My great-great-great-grandfather left his mark, as well as another resident and a Clerk, who would be considered a Justice of the Peace today.

This is such a remarkable document to reflect upon, noting the structure of society. In the past, it is evident that the eldest children received the largest inheritance as they were to take over the family fishing enterprise of their father and continue to carry on a legacy. It is noteworthy, that consideration was given in the document to commonly share property, but if their was disagreement or separation of family members that land be equally divided. It certainly seems like a democratic way to do things. Additionally, this man had three daughters, but there is no mention of them in his will. This is not uncommon, a female living in rural Newfoundland during the 1,800’s were expected to marry and would receive an inheritance through her husband’s family. How times have certainly changed.
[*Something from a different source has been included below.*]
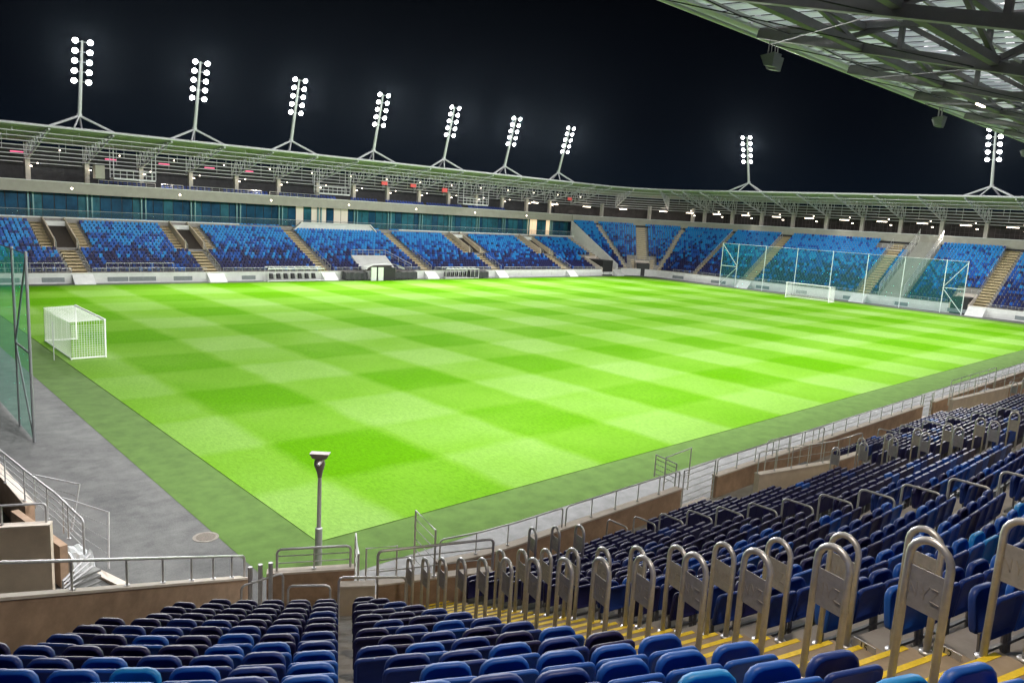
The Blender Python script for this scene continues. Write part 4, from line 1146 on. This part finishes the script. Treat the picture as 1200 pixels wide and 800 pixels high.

The house I now reside is on land used by my forefathers. The community has grown significantly as this man was the first permanent settler. There is limited land in the community for gardening and new housing developments, but new sub-divisions have been created. This man may be gone, but he has left his mark. The family tree continues to grow, with more than 1,200 names connected to its many branches. As we dig deeper, we will find additional roots and as time passes our tree will rapidly expand.

A lot can be understood about society from old letters, wills, church records and other documents. Take some time to think about where you have come from and if you too or your ancestors has experienced something truly rural.